That comes after the Corps decided to release water at 60,000 CFS by the end of the weekend.

Renée Cooper spent the day visiting various places along the riverbank and gives us an update on what to expect.

Bismarck resident Bernie Nielsen shares, “I’ve seen the river get this high several times now over the years. It’s bound to happen. I mean, we never can predict what our run-off is going to be.”

Morton County Emergency Manager Tom Doerhing says the biggest potential for concern would be if we get heavy winds in the next couple weeks. He says that was a huge factor in the 2011 floods.

Doerhing explains, “I haven’t seen any forecasts for prolonged high winds, but it would be a concern because this river’s going to stay at or around 13 feet for quite some time.”

Additional rain could also affect the water level.

Doerhing adds, “A significant rainfall that would affect either the Missouri River out in Montana or the Yellowstone River in Montana, and that would change the Corps’ discharge rate.”

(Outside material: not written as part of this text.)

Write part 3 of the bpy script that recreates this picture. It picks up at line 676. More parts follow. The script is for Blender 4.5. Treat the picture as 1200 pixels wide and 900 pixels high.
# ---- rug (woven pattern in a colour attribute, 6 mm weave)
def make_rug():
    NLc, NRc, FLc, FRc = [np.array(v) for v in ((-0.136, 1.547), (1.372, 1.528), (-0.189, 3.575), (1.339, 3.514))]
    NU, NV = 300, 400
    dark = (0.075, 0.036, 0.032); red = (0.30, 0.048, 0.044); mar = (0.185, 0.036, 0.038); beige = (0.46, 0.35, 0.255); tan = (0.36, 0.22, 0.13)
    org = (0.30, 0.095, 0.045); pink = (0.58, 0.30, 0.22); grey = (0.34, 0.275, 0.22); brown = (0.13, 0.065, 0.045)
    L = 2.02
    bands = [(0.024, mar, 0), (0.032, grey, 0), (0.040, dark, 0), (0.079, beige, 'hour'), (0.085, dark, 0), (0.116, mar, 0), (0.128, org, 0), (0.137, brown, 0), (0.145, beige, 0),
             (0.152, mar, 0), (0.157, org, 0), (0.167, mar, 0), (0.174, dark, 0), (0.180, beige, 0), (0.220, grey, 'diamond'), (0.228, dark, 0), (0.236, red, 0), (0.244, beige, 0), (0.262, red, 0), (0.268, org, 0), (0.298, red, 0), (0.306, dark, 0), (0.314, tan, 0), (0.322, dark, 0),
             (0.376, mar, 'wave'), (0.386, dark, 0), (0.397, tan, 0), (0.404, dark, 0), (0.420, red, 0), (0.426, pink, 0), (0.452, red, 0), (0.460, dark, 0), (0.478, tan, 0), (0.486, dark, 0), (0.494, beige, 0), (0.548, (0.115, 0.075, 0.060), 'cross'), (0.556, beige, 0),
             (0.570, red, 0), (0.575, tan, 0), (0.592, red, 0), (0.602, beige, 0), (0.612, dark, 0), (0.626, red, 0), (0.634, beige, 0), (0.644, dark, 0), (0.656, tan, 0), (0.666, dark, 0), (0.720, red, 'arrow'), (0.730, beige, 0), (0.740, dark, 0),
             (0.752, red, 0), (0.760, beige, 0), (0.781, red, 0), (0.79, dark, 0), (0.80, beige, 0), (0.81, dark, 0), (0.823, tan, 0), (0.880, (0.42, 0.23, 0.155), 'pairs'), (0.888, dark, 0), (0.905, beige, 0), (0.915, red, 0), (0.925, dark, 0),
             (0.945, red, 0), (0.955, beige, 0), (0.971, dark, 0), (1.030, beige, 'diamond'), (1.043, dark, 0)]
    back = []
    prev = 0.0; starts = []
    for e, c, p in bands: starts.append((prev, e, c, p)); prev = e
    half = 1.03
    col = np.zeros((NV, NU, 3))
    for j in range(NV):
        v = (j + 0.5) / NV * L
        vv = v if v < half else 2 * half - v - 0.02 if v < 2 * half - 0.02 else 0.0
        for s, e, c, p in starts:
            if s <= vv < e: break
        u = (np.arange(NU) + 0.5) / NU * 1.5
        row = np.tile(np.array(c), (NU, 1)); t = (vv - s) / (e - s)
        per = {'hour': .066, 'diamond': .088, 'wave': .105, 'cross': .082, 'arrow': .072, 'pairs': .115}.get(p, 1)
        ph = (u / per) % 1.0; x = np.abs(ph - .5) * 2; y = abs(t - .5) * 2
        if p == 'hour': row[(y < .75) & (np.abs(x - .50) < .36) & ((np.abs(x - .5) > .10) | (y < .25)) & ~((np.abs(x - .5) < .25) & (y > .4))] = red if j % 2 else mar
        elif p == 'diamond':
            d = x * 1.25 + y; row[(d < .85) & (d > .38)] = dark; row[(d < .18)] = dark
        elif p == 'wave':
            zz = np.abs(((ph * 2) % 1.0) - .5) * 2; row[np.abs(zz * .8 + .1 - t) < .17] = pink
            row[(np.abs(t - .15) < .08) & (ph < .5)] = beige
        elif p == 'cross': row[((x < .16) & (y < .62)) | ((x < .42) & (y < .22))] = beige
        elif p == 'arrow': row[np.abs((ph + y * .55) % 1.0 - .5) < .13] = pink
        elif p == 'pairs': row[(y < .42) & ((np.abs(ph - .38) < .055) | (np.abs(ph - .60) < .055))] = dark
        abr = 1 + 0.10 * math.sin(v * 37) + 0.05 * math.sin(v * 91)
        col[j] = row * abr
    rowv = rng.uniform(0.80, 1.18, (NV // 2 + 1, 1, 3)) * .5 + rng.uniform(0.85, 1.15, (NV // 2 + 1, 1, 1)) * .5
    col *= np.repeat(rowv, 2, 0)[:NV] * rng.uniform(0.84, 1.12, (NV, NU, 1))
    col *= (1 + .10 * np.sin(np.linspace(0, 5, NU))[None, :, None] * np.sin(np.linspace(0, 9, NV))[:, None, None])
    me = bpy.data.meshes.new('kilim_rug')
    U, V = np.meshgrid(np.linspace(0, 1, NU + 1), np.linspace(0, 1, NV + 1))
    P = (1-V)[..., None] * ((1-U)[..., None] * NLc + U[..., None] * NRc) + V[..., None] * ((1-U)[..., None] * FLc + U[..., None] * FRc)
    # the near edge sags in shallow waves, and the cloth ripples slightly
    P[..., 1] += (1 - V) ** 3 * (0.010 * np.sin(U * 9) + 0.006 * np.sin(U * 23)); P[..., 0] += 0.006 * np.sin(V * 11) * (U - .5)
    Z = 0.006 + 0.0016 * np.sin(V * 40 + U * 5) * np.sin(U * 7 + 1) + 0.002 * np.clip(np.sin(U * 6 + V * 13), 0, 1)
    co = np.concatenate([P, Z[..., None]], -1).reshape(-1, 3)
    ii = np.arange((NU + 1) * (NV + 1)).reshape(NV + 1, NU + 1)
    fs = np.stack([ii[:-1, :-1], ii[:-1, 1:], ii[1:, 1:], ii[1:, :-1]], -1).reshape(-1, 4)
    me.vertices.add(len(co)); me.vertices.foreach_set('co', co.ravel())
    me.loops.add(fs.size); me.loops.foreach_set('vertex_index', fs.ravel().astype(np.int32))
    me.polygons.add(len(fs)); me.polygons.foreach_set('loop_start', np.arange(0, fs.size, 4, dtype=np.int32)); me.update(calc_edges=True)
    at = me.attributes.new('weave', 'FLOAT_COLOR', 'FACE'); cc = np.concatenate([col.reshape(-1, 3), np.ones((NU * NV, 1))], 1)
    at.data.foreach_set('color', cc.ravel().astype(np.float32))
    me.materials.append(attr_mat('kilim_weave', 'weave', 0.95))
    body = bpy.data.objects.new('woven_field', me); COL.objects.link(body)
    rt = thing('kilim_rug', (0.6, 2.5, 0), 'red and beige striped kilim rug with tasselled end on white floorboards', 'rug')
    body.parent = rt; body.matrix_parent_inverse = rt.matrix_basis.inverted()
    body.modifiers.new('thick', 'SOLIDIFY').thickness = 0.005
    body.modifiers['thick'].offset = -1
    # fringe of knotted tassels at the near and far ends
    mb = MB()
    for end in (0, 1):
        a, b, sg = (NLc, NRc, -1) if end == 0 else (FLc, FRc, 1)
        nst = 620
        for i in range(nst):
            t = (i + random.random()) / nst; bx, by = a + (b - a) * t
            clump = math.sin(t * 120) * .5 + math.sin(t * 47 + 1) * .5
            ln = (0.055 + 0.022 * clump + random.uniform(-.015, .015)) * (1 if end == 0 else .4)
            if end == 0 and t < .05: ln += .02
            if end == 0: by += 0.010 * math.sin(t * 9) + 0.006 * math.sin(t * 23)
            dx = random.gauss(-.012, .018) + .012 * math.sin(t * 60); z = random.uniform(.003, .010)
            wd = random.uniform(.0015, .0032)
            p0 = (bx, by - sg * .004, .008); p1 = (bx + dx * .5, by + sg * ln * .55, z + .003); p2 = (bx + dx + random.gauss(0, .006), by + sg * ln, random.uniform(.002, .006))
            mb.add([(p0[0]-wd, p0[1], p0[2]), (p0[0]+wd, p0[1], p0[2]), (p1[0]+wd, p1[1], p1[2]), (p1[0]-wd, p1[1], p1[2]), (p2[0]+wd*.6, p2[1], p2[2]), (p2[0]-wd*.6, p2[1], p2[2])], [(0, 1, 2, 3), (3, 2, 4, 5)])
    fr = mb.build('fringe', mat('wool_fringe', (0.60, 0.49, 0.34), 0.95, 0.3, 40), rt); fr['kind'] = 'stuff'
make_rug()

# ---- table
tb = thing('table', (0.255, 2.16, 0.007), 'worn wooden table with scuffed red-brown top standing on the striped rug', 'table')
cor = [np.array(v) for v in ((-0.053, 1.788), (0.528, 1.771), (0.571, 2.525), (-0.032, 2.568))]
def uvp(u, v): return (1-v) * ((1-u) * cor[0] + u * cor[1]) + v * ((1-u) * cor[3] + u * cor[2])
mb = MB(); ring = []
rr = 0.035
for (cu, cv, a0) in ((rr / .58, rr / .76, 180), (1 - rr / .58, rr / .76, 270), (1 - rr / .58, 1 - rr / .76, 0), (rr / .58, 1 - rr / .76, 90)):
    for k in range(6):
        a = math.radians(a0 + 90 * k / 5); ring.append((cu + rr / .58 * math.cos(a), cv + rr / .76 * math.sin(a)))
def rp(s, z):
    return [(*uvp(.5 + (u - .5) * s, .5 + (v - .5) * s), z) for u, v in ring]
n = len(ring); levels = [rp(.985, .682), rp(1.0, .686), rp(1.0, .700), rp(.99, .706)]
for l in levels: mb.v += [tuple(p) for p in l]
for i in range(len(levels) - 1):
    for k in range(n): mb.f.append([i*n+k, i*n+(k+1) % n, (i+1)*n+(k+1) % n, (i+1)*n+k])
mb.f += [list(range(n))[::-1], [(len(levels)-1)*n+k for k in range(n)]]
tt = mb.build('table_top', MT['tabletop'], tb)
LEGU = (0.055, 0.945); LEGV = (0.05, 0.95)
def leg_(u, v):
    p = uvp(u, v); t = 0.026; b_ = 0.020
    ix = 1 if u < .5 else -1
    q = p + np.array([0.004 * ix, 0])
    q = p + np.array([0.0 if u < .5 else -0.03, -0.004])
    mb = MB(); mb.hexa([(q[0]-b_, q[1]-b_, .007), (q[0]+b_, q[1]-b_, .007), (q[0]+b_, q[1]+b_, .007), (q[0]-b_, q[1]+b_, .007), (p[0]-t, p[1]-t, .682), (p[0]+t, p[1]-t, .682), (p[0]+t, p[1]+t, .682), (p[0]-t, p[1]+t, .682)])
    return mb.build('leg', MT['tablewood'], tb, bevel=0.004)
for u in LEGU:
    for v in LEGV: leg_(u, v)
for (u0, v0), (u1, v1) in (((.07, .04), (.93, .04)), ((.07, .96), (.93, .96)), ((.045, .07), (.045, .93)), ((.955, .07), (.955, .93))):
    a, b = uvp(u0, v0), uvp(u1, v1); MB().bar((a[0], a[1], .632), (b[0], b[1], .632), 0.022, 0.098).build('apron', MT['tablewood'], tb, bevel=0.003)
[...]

The Burleigh County Highway Department has started operating the Tavis Flood Structure.

Gates on the west side of Fox Island have been closed and the pumps are working to lower the water levels on the east side.

The plan is to keep the water level at 13 feet until the Army Corps finishes releasing water into the Missouri River on July 15th.

Doerhing assures, “It should stay constant at 13 feet, barring any other unforeseen circumstances.”

At the blocked off Fox Island Boat Ramp, it wasn’t a good day for fishing. But the Nielson family wasn’t too concerned with the high water levels.

Father, Bernie Nielson says, “People just have to learn to deal with it. It’s part of nature. They’ve got to release it somewhere so it’s got to come here.”

A few boaters were out today as well. Doerhing advises extra caution due to the fallen trees floating in the fast current.

Doerhing says no one knows just yet if the Army Corps of Engineers will continue to release water from the dam after the 15th. Right now, that’s as far as their forecast goes.